The Kivi Songs were written in 2007 for Jorma Hynninen, who also premiered them the same year in the original version for voice and piano. Later he asked Kimmo Hakola to arrange them for large orchestra and for string orchestra and harp. They are lovely songs, tonal, melodious and rather simple. ‘Like a folk song’ I wrote in my notes about Onnelliset (The happy ones), very Finnish in tone and in 3/4-time. Oravan laulu (The squirrel) is also catchy while Unelma (The dream) is harsher, both melodically and harmonically. Is it a nightmare? Anyway it is threatening in the way dreams sometimes are.
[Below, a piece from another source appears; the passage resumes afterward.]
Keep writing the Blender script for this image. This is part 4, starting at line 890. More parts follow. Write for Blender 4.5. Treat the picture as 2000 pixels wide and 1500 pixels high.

The last stanza says: ‘And I wondered at that dawn / Kissing her dewy lips / Was it a ghost I kissed? / I woke up from my ecstasy.’ In the penultimate song, Oli mulla kulta kaunoinen (I had a sweetheart fair) it seems that the poet dances a waltz with his beloved, long since dead. Whether this is autobiographical or a mere dream is beyond my power to judge. It is however a lovely song, like all the others, and I will certainly return to them with pleasure.
 
The playing of the Ostrobothnian Chamber Orchestra is, as usual, expert with a homogenous string sound. The orchestra was founded in 1972 by Juha Kangas and since 1989 it has been a fulltime professional orchestra with more than 60 discs to its credit. The recorded sound can’t be faulted and generally speaking this should be a disc for anyone interested in accessible, high quality vocal music. Jorma Hynninen has announced that the title role in Kimmo Hakola’s monologue opera Akseli Gallen-Kallela (a Finnish painter who was a pioneer for nationalistic art and thus a parallel to Aleksis Kivi), to be premiered in February 2013, will be his swan song. If so the present disc is a worthy terminus to an unprecedented artistic and recording career.